Return the lines from the one with "Generate a Blender" through the one with "bg.inputs[1].default_value = 0.01", exactly as they appear and with no pictures.
----- Record list
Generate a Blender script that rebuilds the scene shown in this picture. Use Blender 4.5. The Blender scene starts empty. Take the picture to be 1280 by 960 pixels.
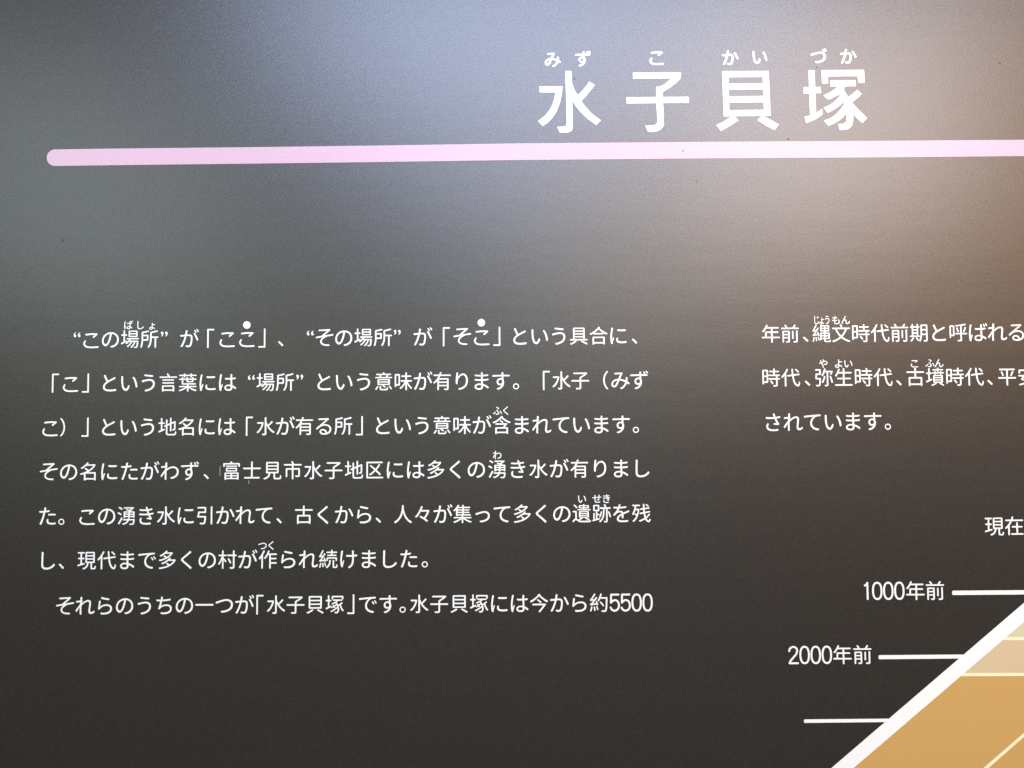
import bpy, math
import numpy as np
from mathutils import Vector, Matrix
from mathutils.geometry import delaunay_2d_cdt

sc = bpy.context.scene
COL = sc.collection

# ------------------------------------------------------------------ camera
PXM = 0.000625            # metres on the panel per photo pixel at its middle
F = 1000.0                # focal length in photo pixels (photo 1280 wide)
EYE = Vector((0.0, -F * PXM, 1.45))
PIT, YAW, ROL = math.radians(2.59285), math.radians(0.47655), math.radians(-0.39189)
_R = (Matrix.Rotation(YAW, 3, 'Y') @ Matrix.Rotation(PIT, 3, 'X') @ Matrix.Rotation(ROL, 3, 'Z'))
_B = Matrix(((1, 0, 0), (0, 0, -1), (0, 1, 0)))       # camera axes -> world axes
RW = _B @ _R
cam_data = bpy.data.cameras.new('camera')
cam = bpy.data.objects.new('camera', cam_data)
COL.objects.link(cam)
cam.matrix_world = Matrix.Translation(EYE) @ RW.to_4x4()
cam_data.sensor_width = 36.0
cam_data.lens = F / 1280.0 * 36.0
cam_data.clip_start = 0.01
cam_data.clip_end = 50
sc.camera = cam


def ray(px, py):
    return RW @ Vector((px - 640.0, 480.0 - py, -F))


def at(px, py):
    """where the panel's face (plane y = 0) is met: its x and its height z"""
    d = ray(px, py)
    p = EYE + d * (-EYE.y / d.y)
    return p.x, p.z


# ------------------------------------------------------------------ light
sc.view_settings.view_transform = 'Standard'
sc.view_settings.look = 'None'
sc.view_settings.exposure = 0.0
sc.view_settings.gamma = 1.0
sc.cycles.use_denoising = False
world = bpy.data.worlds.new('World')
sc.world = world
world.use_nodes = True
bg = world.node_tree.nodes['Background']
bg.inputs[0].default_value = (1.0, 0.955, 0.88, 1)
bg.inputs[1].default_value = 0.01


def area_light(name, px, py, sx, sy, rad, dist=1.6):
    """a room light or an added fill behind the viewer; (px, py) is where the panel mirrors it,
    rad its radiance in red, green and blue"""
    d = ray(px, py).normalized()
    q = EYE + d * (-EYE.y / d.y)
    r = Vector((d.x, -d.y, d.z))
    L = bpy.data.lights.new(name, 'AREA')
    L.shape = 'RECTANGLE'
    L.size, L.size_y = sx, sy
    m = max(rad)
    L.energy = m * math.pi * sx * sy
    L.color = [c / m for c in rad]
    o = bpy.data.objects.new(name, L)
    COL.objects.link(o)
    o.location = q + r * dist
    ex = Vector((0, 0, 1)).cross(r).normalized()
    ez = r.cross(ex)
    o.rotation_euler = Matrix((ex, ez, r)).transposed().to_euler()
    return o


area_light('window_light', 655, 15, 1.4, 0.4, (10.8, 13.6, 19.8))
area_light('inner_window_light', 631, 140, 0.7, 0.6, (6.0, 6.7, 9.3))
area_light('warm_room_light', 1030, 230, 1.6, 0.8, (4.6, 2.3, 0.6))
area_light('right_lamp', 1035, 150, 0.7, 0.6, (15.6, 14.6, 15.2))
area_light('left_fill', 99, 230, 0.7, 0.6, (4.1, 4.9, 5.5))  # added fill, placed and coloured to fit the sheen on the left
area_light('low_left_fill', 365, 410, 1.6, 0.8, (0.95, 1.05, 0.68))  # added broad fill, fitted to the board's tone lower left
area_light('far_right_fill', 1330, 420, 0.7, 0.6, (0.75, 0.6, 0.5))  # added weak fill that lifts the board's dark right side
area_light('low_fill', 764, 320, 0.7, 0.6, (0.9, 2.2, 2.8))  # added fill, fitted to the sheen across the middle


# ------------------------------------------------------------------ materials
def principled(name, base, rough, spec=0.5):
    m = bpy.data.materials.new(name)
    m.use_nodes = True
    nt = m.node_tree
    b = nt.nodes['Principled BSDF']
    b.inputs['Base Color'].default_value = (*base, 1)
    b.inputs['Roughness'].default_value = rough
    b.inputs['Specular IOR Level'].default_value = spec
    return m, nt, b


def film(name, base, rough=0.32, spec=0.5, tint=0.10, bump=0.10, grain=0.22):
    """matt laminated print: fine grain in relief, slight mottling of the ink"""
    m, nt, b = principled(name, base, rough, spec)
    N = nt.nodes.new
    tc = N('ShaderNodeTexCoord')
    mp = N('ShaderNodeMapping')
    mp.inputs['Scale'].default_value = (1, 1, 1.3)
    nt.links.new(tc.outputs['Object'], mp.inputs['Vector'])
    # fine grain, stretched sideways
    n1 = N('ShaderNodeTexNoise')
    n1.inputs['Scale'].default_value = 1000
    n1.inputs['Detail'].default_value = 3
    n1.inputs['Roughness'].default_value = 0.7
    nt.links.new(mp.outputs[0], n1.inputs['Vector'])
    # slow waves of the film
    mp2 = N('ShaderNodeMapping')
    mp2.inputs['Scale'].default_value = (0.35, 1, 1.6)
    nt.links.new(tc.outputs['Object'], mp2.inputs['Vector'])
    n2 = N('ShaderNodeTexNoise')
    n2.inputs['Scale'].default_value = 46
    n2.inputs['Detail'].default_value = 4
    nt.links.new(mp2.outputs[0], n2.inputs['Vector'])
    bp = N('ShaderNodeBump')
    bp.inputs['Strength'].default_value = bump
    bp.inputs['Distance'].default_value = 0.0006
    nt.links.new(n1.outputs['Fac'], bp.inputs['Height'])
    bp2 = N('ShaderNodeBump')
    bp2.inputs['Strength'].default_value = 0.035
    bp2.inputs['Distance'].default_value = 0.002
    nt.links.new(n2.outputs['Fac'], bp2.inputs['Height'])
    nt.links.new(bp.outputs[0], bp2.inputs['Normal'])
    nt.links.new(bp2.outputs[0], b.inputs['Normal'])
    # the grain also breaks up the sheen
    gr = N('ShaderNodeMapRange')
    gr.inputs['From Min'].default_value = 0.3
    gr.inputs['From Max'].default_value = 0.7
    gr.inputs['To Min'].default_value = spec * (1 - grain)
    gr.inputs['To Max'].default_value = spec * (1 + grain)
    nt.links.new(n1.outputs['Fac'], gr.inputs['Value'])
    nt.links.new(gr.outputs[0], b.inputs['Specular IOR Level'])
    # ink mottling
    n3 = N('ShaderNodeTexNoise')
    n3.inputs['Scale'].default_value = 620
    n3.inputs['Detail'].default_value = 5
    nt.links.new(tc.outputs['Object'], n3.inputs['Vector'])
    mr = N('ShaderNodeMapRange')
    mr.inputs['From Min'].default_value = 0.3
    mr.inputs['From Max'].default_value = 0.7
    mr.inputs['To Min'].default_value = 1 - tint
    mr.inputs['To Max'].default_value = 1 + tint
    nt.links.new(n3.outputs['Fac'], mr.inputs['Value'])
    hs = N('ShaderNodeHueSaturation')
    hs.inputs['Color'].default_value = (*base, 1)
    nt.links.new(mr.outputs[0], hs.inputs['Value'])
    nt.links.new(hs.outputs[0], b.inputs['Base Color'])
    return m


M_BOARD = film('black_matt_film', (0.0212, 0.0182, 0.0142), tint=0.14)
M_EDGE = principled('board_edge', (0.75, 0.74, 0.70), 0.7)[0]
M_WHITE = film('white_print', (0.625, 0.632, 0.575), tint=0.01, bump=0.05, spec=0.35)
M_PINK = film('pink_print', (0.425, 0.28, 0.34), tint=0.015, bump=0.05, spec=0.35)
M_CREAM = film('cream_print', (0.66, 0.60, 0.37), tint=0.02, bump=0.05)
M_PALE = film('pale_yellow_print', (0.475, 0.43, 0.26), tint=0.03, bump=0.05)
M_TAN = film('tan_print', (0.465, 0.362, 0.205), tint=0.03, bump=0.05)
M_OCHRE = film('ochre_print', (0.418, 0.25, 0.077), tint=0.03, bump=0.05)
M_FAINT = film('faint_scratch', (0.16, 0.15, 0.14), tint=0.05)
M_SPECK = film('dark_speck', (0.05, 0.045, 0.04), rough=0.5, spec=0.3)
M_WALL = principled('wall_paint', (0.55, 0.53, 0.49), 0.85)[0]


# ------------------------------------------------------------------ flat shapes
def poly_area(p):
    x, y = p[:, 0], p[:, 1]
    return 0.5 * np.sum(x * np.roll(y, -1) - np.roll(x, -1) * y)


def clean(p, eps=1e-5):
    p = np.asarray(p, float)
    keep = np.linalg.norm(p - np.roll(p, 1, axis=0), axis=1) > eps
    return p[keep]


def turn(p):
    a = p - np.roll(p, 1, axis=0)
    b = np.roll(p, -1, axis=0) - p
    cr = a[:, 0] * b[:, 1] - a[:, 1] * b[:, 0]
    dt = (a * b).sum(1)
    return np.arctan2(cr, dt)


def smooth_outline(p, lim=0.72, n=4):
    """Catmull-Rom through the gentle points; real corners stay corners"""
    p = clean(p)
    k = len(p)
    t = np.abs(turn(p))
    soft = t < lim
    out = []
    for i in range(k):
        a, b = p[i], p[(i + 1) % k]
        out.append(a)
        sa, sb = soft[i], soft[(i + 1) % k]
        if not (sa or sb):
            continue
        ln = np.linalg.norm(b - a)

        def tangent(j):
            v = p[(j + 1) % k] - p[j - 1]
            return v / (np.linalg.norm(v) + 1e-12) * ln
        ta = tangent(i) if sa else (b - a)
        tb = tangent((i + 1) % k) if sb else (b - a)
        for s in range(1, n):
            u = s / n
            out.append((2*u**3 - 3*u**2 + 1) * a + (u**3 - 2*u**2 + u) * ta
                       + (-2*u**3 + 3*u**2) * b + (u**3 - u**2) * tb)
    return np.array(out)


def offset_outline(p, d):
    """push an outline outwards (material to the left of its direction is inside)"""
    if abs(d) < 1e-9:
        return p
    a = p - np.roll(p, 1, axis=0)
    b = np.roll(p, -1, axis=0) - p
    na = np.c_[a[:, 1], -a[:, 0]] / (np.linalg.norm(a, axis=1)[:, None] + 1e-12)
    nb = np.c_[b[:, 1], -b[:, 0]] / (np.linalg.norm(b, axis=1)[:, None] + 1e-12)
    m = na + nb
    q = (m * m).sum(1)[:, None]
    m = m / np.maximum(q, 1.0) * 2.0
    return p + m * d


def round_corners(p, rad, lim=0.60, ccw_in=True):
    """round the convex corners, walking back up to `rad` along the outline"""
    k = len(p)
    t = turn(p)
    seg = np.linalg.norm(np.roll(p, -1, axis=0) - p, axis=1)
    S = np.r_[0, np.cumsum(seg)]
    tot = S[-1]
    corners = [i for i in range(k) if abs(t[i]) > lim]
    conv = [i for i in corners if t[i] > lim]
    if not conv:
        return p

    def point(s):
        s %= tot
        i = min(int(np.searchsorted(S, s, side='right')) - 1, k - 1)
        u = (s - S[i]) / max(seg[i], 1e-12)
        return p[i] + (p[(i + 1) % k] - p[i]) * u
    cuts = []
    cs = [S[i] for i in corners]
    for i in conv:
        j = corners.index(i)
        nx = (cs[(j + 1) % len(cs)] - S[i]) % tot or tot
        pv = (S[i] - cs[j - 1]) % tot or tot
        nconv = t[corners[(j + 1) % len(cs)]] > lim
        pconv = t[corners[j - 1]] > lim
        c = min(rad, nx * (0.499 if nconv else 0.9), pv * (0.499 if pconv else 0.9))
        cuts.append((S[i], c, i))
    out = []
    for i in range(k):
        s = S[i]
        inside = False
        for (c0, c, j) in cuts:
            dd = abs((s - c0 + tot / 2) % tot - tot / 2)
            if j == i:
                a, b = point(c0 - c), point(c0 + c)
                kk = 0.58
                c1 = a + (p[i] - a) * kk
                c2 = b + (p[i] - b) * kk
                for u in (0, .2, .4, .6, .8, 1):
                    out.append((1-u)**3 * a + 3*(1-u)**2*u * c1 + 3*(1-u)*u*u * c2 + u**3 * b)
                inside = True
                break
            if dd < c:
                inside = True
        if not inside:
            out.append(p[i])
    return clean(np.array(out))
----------
----- Record list
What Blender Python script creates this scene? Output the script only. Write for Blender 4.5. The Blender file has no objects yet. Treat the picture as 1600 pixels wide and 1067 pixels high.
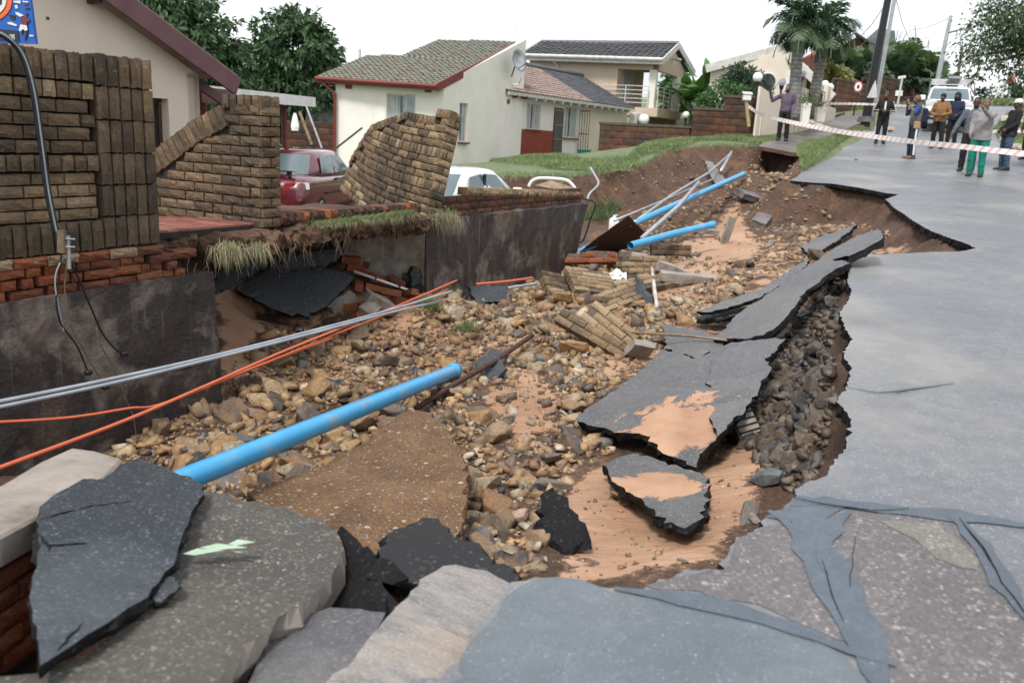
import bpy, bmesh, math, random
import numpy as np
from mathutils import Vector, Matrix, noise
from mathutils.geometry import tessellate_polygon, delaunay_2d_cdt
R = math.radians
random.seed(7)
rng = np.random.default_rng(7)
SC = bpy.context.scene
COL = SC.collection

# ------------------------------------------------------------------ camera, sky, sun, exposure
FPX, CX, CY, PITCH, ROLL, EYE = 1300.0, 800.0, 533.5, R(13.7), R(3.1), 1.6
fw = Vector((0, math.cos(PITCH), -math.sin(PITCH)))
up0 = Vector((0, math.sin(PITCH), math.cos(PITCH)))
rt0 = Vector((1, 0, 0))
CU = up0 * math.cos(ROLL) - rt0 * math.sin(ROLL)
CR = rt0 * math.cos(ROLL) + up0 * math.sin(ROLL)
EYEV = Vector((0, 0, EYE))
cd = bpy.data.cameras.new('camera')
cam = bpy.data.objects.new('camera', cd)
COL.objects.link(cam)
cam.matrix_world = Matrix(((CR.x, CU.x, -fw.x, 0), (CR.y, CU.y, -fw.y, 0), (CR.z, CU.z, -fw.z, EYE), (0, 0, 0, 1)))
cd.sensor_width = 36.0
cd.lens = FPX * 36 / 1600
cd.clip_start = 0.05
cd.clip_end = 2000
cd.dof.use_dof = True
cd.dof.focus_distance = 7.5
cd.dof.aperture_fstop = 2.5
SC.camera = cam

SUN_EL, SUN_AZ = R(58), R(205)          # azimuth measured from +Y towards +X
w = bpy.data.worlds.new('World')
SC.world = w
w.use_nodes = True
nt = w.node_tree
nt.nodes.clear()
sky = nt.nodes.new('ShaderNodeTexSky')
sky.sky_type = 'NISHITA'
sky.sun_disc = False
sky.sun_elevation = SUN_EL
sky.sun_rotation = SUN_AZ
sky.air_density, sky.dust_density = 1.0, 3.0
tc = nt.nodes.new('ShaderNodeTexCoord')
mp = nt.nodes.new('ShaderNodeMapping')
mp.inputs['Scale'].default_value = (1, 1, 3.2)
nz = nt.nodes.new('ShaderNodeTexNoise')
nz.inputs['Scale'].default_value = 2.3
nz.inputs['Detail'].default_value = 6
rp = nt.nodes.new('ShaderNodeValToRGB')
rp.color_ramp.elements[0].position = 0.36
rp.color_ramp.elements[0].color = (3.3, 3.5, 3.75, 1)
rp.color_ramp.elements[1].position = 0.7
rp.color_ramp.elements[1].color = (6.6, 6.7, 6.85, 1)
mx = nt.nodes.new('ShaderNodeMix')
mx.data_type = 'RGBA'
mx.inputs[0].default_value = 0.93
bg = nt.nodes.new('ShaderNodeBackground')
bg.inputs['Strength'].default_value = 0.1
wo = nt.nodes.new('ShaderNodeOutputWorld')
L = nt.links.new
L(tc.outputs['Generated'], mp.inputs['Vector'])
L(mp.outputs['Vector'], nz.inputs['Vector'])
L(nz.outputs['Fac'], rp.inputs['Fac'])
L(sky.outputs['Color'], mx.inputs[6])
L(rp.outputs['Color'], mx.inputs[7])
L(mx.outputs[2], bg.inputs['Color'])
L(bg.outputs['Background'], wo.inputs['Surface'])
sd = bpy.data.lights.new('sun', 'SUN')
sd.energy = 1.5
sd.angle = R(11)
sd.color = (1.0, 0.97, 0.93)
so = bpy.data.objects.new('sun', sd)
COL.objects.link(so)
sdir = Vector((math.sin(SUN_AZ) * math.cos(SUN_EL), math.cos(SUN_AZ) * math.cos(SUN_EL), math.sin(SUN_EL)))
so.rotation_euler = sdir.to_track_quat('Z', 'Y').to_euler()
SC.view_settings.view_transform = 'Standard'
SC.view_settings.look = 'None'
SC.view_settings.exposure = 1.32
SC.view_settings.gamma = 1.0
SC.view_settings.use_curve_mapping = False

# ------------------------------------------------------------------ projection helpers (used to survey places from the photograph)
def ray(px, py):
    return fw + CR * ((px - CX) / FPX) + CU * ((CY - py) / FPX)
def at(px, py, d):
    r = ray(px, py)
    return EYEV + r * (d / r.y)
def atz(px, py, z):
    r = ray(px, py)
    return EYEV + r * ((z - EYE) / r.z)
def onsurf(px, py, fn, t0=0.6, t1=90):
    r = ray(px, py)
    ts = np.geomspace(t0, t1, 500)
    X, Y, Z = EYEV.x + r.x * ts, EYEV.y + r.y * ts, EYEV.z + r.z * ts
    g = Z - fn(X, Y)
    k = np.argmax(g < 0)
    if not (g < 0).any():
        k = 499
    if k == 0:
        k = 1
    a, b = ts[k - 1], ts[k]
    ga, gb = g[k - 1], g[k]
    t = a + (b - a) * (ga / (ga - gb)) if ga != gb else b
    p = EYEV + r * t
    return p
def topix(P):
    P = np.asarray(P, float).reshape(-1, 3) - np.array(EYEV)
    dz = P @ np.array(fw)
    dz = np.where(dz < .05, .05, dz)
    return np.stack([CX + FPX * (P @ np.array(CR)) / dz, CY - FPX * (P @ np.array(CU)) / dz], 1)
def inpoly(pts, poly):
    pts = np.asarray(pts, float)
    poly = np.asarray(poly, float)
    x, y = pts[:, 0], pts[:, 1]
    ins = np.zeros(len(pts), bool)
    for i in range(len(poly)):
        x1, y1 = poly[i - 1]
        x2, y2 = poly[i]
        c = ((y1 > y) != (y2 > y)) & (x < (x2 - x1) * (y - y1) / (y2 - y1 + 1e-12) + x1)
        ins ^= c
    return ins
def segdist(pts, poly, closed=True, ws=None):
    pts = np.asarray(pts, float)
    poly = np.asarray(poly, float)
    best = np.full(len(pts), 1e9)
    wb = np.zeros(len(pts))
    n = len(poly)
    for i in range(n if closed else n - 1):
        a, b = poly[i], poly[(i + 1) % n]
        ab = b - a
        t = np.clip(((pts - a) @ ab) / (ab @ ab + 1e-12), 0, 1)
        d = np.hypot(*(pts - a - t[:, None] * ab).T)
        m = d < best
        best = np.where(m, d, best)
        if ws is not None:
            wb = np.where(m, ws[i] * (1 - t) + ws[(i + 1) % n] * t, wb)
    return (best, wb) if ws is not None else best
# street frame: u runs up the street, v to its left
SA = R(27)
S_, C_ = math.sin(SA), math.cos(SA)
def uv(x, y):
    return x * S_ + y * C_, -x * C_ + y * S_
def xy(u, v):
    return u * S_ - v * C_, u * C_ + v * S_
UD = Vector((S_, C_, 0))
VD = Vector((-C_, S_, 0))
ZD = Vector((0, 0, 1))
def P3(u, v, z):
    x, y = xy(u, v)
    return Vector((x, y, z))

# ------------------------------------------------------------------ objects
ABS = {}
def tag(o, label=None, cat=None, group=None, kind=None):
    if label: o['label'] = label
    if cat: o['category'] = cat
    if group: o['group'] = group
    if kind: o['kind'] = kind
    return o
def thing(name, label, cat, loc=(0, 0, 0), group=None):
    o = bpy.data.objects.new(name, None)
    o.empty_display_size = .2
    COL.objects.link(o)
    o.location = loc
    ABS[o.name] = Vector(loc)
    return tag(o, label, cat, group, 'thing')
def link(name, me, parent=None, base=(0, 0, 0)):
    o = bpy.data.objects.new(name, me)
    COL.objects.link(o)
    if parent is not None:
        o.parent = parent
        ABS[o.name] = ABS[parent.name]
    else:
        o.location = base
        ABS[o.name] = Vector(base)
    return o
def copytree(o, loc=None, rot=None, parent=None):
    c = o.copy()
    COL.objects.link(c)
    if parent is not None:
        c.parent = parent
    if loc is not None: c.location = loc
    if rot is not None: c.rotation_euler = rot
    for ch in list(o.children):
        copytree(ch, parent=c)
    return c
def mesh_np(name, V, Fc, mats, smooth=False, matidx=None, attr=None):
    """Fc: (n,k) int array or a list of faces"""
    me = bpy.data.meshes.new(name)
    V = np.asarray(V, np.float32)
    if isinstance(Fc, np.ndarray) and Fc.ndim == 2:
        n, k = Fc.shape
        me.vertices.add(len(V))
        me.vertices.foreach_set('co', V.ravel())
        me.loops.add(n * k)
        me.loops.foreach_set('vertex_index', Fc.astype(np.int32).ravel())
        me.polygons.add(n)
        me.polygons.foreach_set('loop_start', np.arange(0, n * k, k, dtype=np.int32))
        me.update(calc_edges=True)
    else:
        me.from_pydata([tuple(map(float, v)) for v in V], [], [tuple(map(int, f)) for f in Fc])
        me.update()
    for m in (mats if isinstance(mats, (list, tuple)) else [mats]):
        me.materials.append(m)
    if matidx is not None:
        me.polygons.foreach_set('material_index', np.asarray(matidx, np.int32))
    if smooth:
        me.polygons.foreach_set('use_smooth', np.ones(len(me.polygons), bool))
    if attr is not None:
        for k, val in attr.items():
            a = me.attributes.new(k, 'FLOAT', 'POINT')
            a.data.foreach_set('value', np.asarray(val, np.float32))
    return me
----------
**Answer to this problem:**
Generate a Blender script that rebuilds the scene shown in this picture. Use Blender 4.5. The Blender scene starts empty. Take the picture to be 1280 by 960 pixels.
import bpy, math
import numpy as np
from mathutils import Vector, Matrix
from mathutils.geometry import delaunay_2d_cdt

sc = bpy.context.scene
COL = sc.collection

# ------------------------------------------------------------------ camera
PXM = 0.000625            # metres on the panel per photo pixel at its middle
F = 1000.0                # focal length in photo pixels (photo 1280 wide)
EYE = Vector((0.0, -F * PXM, 1.45))
PIT, YAW, ROL = math.radians(2.59285), math.radians(0.47655), math.radians(-0.39189)
_R = (Matrix.Rotation(YAW, 3, 'Y') @ Matrix.Rotation(PIT, 3, 'X') @ Matrix.Rotation(ROL, 3, 'Z'))
_B = Matrix(((1, 0, 0), (0, 0, -1), (0, 1, 0)))       # camera axes -> world axes
RW = _B @ _R
cam_data = bpy.data.cameras.new('camera')
cam = bpy.data.objects.new('camera', cam_data)
COL.objects.link(cam)
cam.matrix_world = Matrix.Translation(EYE) @ RW.to_4x4()
cam_data.sensor_width = 36.0
cam_data.lens = F / 1280.0 * 36.0
cam_data.clip_start = 0.01
cam_data.clip_end = 50
sc.camera = cam


def ray(px, py):
    return RW @ Vector((px - 640.0, 480.0 - py, -F))


def at(px, py):
    """where the panel's face (plane y = 0) is met: its x and its height z"""
    d = ray(px, py)
    p = EYE + d * (-EYE.y / d.y)
    return p.x, p.z


# ------------------------------------------------------------------ light
sc.view_settings.view_transform = 'Standard'
sc.view_settings.look = 'None'
sc.view_settings.exposure = 0.0
sc.view_settings.gamma = 1.0
sc.cycles.use_denoising = False
world = bpy.data.worlds.new('World')
sc.world = world
world.use_nodes = True
bg = world.node_tree.nodes['Background']
bg.inputs[0].default_value = (1.0, 0.955, 0.88, 1)
bg.inputs[1].default_value = 0.01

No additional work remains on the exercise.